Stated goal: Transcribe the entries that follow exactly as they appear, minus pictures.

Collected data

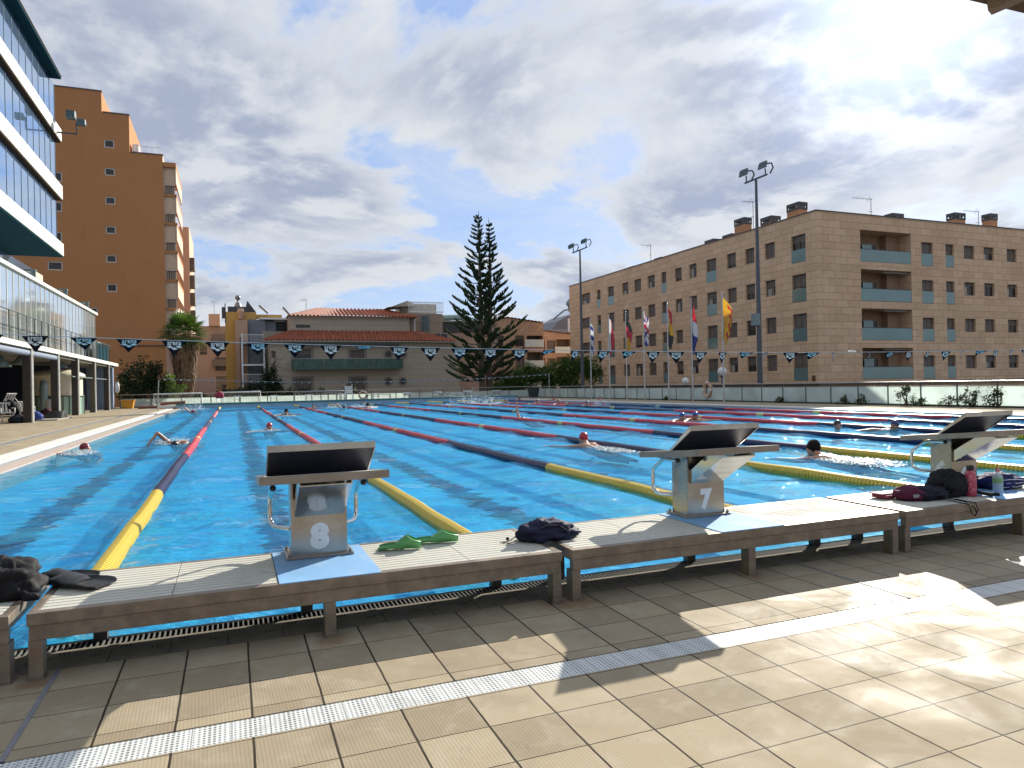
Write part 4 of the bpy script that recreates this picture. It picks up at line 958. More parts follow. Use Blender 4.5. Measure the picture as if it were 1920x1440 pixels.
# ------------------------------------------------------------------ buildings
def facade(mb, o, u, n, W, H, holes, depth=0.28, mi=0):
    """wall sheet with real openings: o lower corner, u along, n outward; holes are (u0,u1,z0,z1) measured from o"""
    o, u, n = Vector(o), Vector(u).normalized(), Vector(n).normalized(); Z = Vector((0,0,1))
    us = sorted({0, W, *[h[0] for h in holes], *[h[1] for h in holes]}); zs = sorted({0, H, *[h[2] for h in holes], *[h[3] for h in holes]})
    us = [a for a in us if -1e-6 <= a <= W+1e-6]; zs = [a for a in zs if -1e-6 <= a <= H+1e-6]
    def P(a, b, d=0): return o+u*a+Z*b-n*d
    for i in range(len(us)-1):
        for j in range(len(zs)-1):
            cu, cz = (us[i]+us[i+1])/2, (zs[j]+zs[j+1])/2
            if not any(h[0] < cu < h[1] and h[2] < cz < h[3] for h in holes):
                mb.quad(P(us[i],zs[j]), P(us[i+1],zs[j]), P(us[i+1],zs[j+1]), P(us[i],zs[j+1]), mi)
    for a, b, c, d, *e in holes:
        dp = e[0] if e else depth
        mb.quad(P(a,c),P(a,d),P(a,d,dp),P(a,c,dp),mi); mb.quad(P(b,c),P(b,c,dp),P(b,d,dp),P(b,d),mi)
        mb.quad(P(a,d),P(b,d),P(b,d,dp),P(a,d,dp),mi); mb.quad(P(a,c),P(a,c,dp),P(b,c,dp),P(b,c),mi)
def obox(mb, o, u, n, a, b, c, d, d0, d1, mi=0):
    o, u, n = Vector(o), Vector(u).normalized(), Vector(n).normalized(); Z = Vector((0,0,1))
    def P(x, z, q): return o+u*x+Z*z-n*q
    return mb.hexa([P(a,c,d0),P(b,c,d0),P(b,c,d1),P(a,c,d1),P(a,d,d0),P(b,d,d0),P(b,d,d1),P(a,d,d1)], mi)
M_shut = pm('roller_shutter', (0.13, 0.105, 0.085), 0.6, var=0.2, scale=2); M_shut2 = pm('dark_window', (0.035, 0.03, 0.028), 0.25, var=0.3, scale=1.5)
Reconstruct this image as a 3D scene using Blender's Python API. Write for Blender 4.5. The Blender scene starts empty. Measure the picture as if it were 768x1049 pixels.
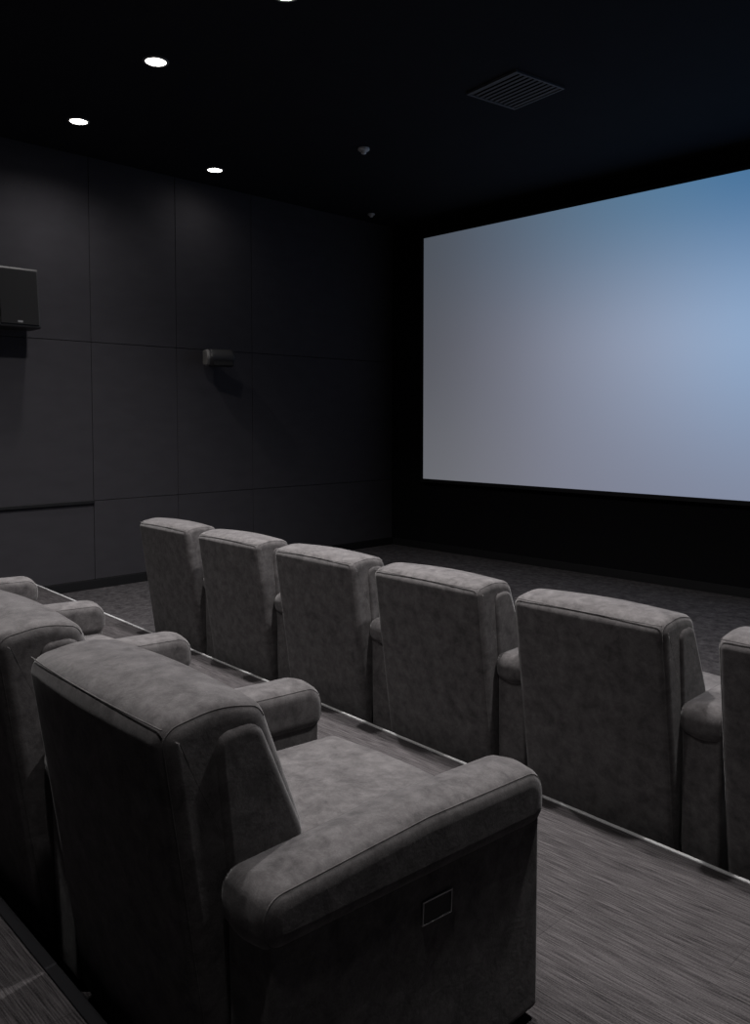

Expected answer:
Write part 4 of the bpy script that recreates this picture. It picks up at line 958. More parts follow. Use Blender 4.5. Measure the picture as if it were 1920x1440 pixels.
# ------------------------------------------------------------------ buildings
def facade(mb, o, u, n, W, H, holes, depth=0.28, mi=0):
    """wall sheet with real openings: o lower corner, u along, n outward; holes are (u0,u1,z0,z1) measured from o"""
    o, u, n = Vector(o), Vector(u).normalized(), Vector(n).normalized(); Z = Vector((0,0,1))
    us = sorted({0, W, *[h[0] for h in holes], *[h[1] for h in holes]}); zs = sorted({0, H, *[h[2] for h in holes], *[h[3] for h in holes]})
    us = [a for a in us if -1e-6 <= a <= W+1e-6]; zs = [a for a in zs if -1e-6 <= a <= H+1e-6]
    def P(a, b, d=0): return o+u*a+Z*b-n*d
    for i in range(len(us)-1):
        for j in range(len(zs)-1):
            cu, cz = (us[i]+us[i+1])/2, (zs[j]+zs[j+1])/2
            if not any(h[0] < cu < h[1] and h[2] < cz < h[3] for h in holes):
                mb.quad(P(us[i],zs[j]), P(us[i+1],zs[j]), P(us[i+1],zs[j+1]), P(us[i],zs[j+1]), mi)
    for a, b, c, d, *e in holes:
        dp = e[0] if e else depth
        mb.quad(P(a,c),P(a,d),P(a,d,dp),P(a,c,dp),mi); mb.quad(P(b,c),P(b,c,dp),P(b,d,dp),P(b,d),mi)
        mb.quad(P(a,d),P(b,d),P(b,d,dp),P(a,d,dp),mi); mb.quad(P(a,c),P(a,c,dp),P(b,c,dp),P(b,c),mi)
def obox(mb, o, u, n, a, b, c, d, d0, d1, mi=0):
    o, u, n = Vector(o), Vector(u).normalized(), Vector(n).normalized(); Z = Vector((0,0,1))
    def P(x, z, q): return o+u*x+Z*z-n*q
    return mb.hexa([P(a,c,d0),P(b,c,d0),P(b,c,d1),P(a,c,d1),P(a,d,d0),P(b,d,d0),P(b,d,d1),P(a,d,d1)], mi)
M_shut = pm('roller_shutter', (0.13, 0.105, 0.085), 0.6, var=0.2, scale=2); M_shut2 = pm('dark_window', (0.035, 0.03, 0.028), 0.25, var=0.3, scale=1.5)
Reconstruct this image as a 3D scene using Blender's Python API. Write for Blender 4.5. The Blender scene starts empty. Measure the picture as if it were 768x1049 pixels.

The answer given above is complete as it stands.